Perfect shirtdress

Reviewed by Kaysews on 7th April, 2019

I really enjoyed sewing this dress and love wearing it, so I horoughly recommend the pattern. There are two versions and I made version A in pure linen, which turned out to be an ideal choice. It would work well in many fabrics though, such as chambray, soft denim, lightweight wool, flannel and even fabrics with more drape like viscose/rayon. The pattern is good value as it actually includes two different dresses, the only common pattern piece being the sleeves . The instructions are set out separately too so there’s no danger of following the wrong set.
The fit is important at the shoulders and bust but the waist is loose and the hips generous, so you’re unlikely to have fit problems. The instructions explain how to do a full or small bust adjustment and there are lines marked on the pattern pieces to help you do this if necessary. I’m a high street size 12 and cut a straight size 4. I made a toile of the bodice to check that the princess style seams would be in the right place but in fact it fitted perfectly without any modifications.

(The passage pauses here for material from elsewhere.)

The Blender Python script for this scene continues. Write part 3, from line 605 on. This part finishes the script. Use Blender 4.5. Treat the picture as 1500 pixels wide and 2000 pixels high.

The instructions are detailed and clear. Lapped (flat fell) seams are used for most of the construction and there is guidance on how to do this, or alternatives. It’s worth doing the lapped seams as, along with reinforced/faced shoulders, it means all the seams are neatly enclosed and top stitched. I followed my preferred method for making the shirt collar but otherwise stuck to the instructions and all worked well. Because of the shirt style collar and lapped seams it’s more an intermediate/advanced beginner make but the project comes together quite quickly. It took me about a day.
There are lovely roomy pockets too!
All in all, this one’s a winner in my view.